With both in-person and live-streaming opportunities, more than 750 people attended the summit that brought leading government and industry innovation experts together with military members, community leaders and private-sector representatives to highlight successes, lessons learned and paths taken to successfully implement projects that are changing the Air Force.
“We have to remain competitive through technology, through the best and brightest Airmen, through lean processes,” said Col. Kevin Mantovani, Air Force Installation and Mission Support Center vice commander, during his keynote address. “We have to design a better Air Force that’s quicker, more lethal, and deters and can defeat any adversary. That is what you’re here to do. You’re here to think about accelerating change and innovating.”
This year’s event, a partnership between AFIMSC, Air Force Personnel Center, Air Education and Training Command, AFWERX and the City of San Antonio, grew out of a smaller, virtual summit AFIMSC held in 2020.
“Building upon last year’s innovation summit, we’re really excited to have our military and community partners working together to provide our customers -- the installations and the installation sparks -- with the information they need to succeed,” said Marc Vandeveer, AFIMSC chief innovation officer. “The only way we can do that is by partnering, working together and letting everyone know what’s out there across the installation and mission support innovation ecosystem.”
Following CDC protocols to allow for safe, in-person gathering, the event was a welcome opportunity for collaboration among organizers and attendees from across the Air Force and Department of Defense.
“It’s an exciting point for San Antonio,” said Will Garrett, vice president and director of cybersecurity development at Port San Antonio. “As a city, as a community, government and academia, our job is to create the connection points - the infrastructure, the activity outside the wire – that helps our mission partners seek that acceleration of change, find innovation and discover talent. This summit is kind of a convergence of all those entities that support the national defense strategy and Joint Base San Antonio mission partners getting to that pace of change we need with technology.”
Connecting the right people at the right time is important to helping the Air Force and Department of Defense build a powerful innovation network, said Patrick Bowar, director of technology and information for the Air Force Personnel Center.
“Innovation does not happen in a bubble,” he said, adding that cross-talk and regular collaboration between organizations benefit everybody. “We can all leverage the same great ideas and the solutions we’re using to deliver those ideas.”

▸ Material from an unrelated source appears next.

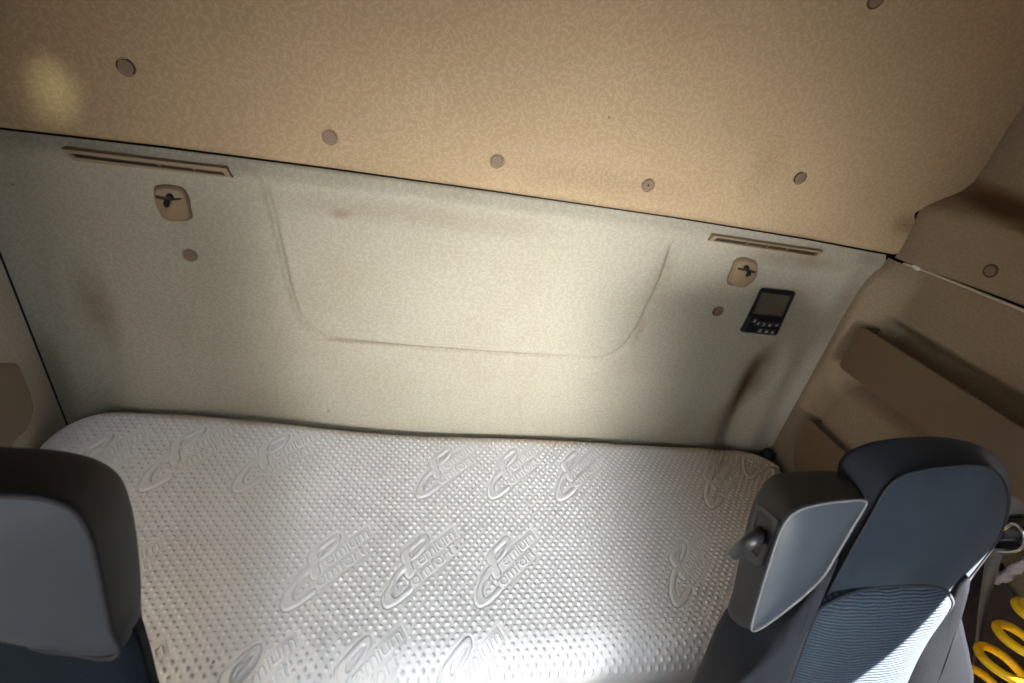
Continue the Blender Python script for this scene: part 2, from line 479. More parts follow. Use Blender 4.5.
# pale strip under the joint and its white clip
def strip_pt(s): return np.array([redge(TZ0-.01)+(1.0-redge(TZ0-.01))*sstep(-.01, .09, s)-.004, -s, TZ0-.002+RISE*s])
rail = [strip_pt(s) for s in np.linspace(.03, .79, 40)]
V, Fc = tube(rail, .0032, 6); struct('trim_1', V, Fc, M['trimline'], True)
c = strip_pt(.058)
V, Fc = box((c[0]-.006, c[1]-.009, c[2]-.004), (c[0]+.004, c[1]+.009, c[2]+.006))
o = finish('trim_clip', V, Fc, M['white'], None, False, True); bevel(o, .0015)
tag(o, 'tiny white plastic clip on the pale trim strip above the long wall pocket', 'clip')

# left-hand side
V, Fc = grid(40, 40, lambda u, v: (-1.0-.0005-.02*sstep(.85, 1, v)*0, -.004-.95*u, .45+1.85*v)); struct('wall_left', V, Fc, M['sidel'], True)

# the rest of the cab: roof, floor, front and doors with their window openings
V, Fc = join(box((-1.15, -2.25, 2.3), (1.12, -1.88, 2.36)), box((-1.15, -1.33, 2.3), (1.12, .09, 2.36)), box((-1.15, -1.88, 2.3), (-.60, -1.33, 2.36)), box((.20, -1.88, 2.3), (1.12, -1.33, 2.36))); struct('ceiling', V, Fc, M['ceil'])  # opening added in the unseen roof for the overhead fill
V, Fc = box((-1.15, -2.25, -.06), (1.2, .09, 0)); struct('floor', V, Fc, M['floor'])
V, Fc = join(box((-1.15, -2.3, 0), (1.2, -2.25, 1.12)), box((-1.15, -2.3, 2.02), (1.2, -2.25, 2.36)),
             box((-1.15, -2.3, 1.12), (-1.0, -2.25, 2.02)), box((1.05, -2.3, 1.12), (1.2, -2.25, 2.02)))
struct('wall_front', V, Fc, M['ceil'])
def door_wall(name, xa, xb, y0, y1, z0, z1, yend, m):
    V, Fc = join(box((xa, -2.25, 0), (xb, yend, z0)), box((xa, -2.25, z1), (xb, yend, 2.36)),
                 box((xa, -2.25, z0), (xb, y0, z1)), box((xa, y1, z0), (xb, yend, z1)))
    struct(name, V, Fc, m)
door_wall('wall_left_door', -1.07, -1.0, -2.0, -1.25, 1.15, 1.85, -.955, M['ceil'])
door_wall('wall_right_door', 1.06, 1.12, -2.0, -.90, 1.15, 1.925, -.8, M['ceil'])

# ------------------------------------------------------------------ mattress with its embossed cover
def seg_d(px, pz, pts):
    best = np.full(px.shape, 9.0)
    for (a, b) in zip(pts[:-1], pts[1:]):
        a, b = np.array(a, float), np.array(b, float); ab = b-a; L = ab@ab+1e-12
        t = np.clip(((px-a[0])*ab[0]+(pz-a[1])*ab[1])/L, 0, 1)
        best = np.minimum(best, np.hypot(px-a[0]-t*ab[0], pz-a[1]-t*ab[1]))
    return best
def arc(cx, cy, rx, ry, a0, a1, n=14): return [(cx+rx*math.cos(math.radians(a0+(a1-a0)*i/n)), cy+ry*math.sin(math.radians(a0+(a1-a0)*i/n))) for i in range(n+1)]
GL_ = {  # strokes on a 1 x 1 letter cell
 'r': (.55, [[(.1, 0), (.1, .8)], arc(.4, .5, .3, .3, 170, 60, 6)]),
 'e': (.8, [[(.1, .42), (.65, .42)], arc(.38, .4, .3, .4, 0, 310, 14)]),
 'm': (1.15, [[(.1, 0), (.1, .8)], arc(.32, .55, .22, .25, 180, 0, 6)+[(.54, 0)], arc(.76, .55, .22, .25, 180, 0, 6)+[(.98, 0)]]),
 'i': (.3, [[(.12, 0), (.12, .75)], [(.12, 1.0), (.12, 1.05)]]),
 'u': (.8, [[(.1, .8), (.1, .3)]+arc(.36, .28, .26, .28, 180, 360, 6)+[(.62, .8)], [(.62, .8), (.62, 0)]]),
 'o': (.85, [arc(.4, .4, .31, .4, 0, 360, 16)]),
 'f': (.5, [arc(.42, .85, .2, .25, 80, 180, 5)+[(.22, 0)], [(.05, .7), (.45, .7)]]),
 't': (.5, [[(.2, 1.05), (.2, .1), (.4, .0)], [(.03, .75), (.42, .75)]]),
}
def word(txt, x, y, w, h, slant=.25):
    tot = sum(GL_[c][0] for c in txt); k = w/tot; out = []
    for c in txt:
        adv, st = GL_[c]
        for s in st: out.append([(x+(a*k)+slant*b*h, y+b*h) for a, b in s])
        x += adv*k
    return out
RES = .001; LA0, LA1, LB0, LB1 = -.085, .185, -.045, .075
aa, bb = np.meshgrid(np.arange(LA0, LA1, RES), np.arange(LB0, LB1, RES), indexing='ij')
C_out = np.array([(.0125, .0275), (-.012, .0240), (-.040, .0140), (-.0615, .002), (-.0745, -.0175), (-.056, -.0265), (-.034, -.0280), (-.011, -.0265),
                  (-.0115, -.0195), (-.034, -.0200), (-.051, -.0165), (-.047, -.003), (-.030, .0085), (-.010, .0155), (.0085, .0185)])
P_out = np.array([(0, 0), (.017, .001), (.0265, .0215), (.050, .0250), (.075, .030), (.094, .041), (.0975, .0525), (.075, .0545), (.048, .0525), (.0245, .0480), (.012, .0260)])
P_in = np.array([(.034, .0295), (.052, .0315), (.072, .0360), (.084, .0440), (.066, .0455), (.042, .0425)])
def in_poly(P, x, y):
    c = np.zeros(x.shape, bool); n = len(P)
    for i in range(n):
        x1, y1 = P[i]; x2, y2 = P[(i+1) % n]
        cond = ((y1 > y) != (y2 > y)) & (x < (x2-x1)*(y-y1)/(y2-y1+1e-12)+x1)
        c ^= cond
    return c
def sdf(P, x, y):
    Pc = closed_curve(np.c_[P, np.zeros(len(P))], 5)[:, :2]
    d = seg_d(x, y, list(map(tuple, Pc))+[tuple(Pc[0])])
    return np.where(in_poly(Pc, x, y), -d, d)
dC, dP, dI = sdf(C_out, aa, bb), sdf(P_out, aa, bb), sdf(P_in, aa, bb)
body = np.minimum(dC, np.maximum(dP, -dI))
txt = np.full(aa.shape, 9.0)
for s in word('remium', .020, .0035, .125, .0195)+word('omfort', -.006, -.0240, .118, .0185): txt = np.minimum(txt, seg_d(aa, bb, s))
def box_d(x, y, x0, x1, y0, y1):
    return np.maximum(np.maximum(x0-x, x-x1), np.maximum(y0-y, y-y1))
plate = np.minimum(box_d(aa-.25*bb, bb, .018, .147, .001, .026), box_d(aa-.25*bb, bb, -.008, .115, -.027, -.003))
LH = .0028*sstep(.0010, -.0010, body) - .0034*np.exp(-((body-.0026)/.0016)**2)
LH = LH + np.where(body > .002, .0020*sstep(.0020, .0005, txt), 0) - .0008*np.exp(-((plate-.002)/.002)**2)*(body > .003)
LM = np.maximum(sstep(.010, .004, np.minimum(body, plate)), sstep(.004, 0, dI)*0)
inC = in_poly(np.array([(.0085, .0185), (-.047, -.003), (-.051, -.0165), (-.0115, -.0195)]), aa, bb)
LM = np.where(inC & (body > .006), .15, LM)
TH = math.radians(41)
LEFT_ = [tuple(at_z(x, y, .80)[:2]-np.array([.098, .128])) for x, y in ((162, 534), (149, 439))]
LOGOS = [(-.365, -.4315), (-.172, -.4325), (.019, -.437), (.470, -.452), *LEFT_,
         (-.707, -.162), (-.518, -.161), (-.106, -.164), (.075, -.163), (.254, -.166), (.682, -.189), (.868, -.075), (.885, -.195),
         (-.285, -.655), (-.480, -.66), (-.09, -.665), (-.70, -.66), (.80, -.46)]

YF, ZT = -.635, .80     # front lip, sleeping surface
XL, XR = -.992, .985; YB = -.012; RC = .14; RR = .055
nx, ny = 1330, 450
gx = np.linspace(XL, XR, nx); gy = np.linspace(YF-.03, YB, ny)
X, Y = np.meshgrid(gx, gy, indexing='ij')
front = YF - .022*sstep(.45, -.75, X) + .006*np.sin(X*9)*sstep(.1, -.4, X)
Y = front + (Y-(YF-.03))*((YB-front)/(YB-(YF-.03)))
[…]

Throughout the event, attendees heard from leading innovators and attended breakout sessions, workshops, innovation panels and a vendor expo. The breakout sessions gave participants a chance to try unique problem-solving activities and get hands-on experience with technology and innovative programs that are changing the Air Force, including augmented and virtual reality technology, small unmanned aircraft systems, Air Force Gaming and software platforms
For 1st Lt. Kendall Hubbard, budget flight commander with the 341st Comptroller Squadron at Malmstrom Air Force Base, Montana, learning how other organizations tackle and solve problems was the best part of the event because she believes it will help her move ideas forward at her installation.
“Hearing ideas from other bases, especially bases with other commands and other missions, and ideas from outside of the military … I think bringing that back and being able to share that will open up more ways for information to flow. That will be my biggest takeaway,” she said.
Col. Thomas Wegner, director of the AETC Analysis and Innovation Directorate, echoed that idea, urging everyone in attendance to network, build relationships and learn how to navigate the innovation ecosystem so they can help the service continue to innovate at the speed of relevance.
“If there’s only one thing that they remember, it is that they’re not alone. There’s a network of teams across the DOD who want to do innovative things,” he said. “If an Airman or Guardian has a neat idea and doesn’t know what to do or where to go with it, there are organizations at their base and in their command that can help them take that idea from innovation to impact.”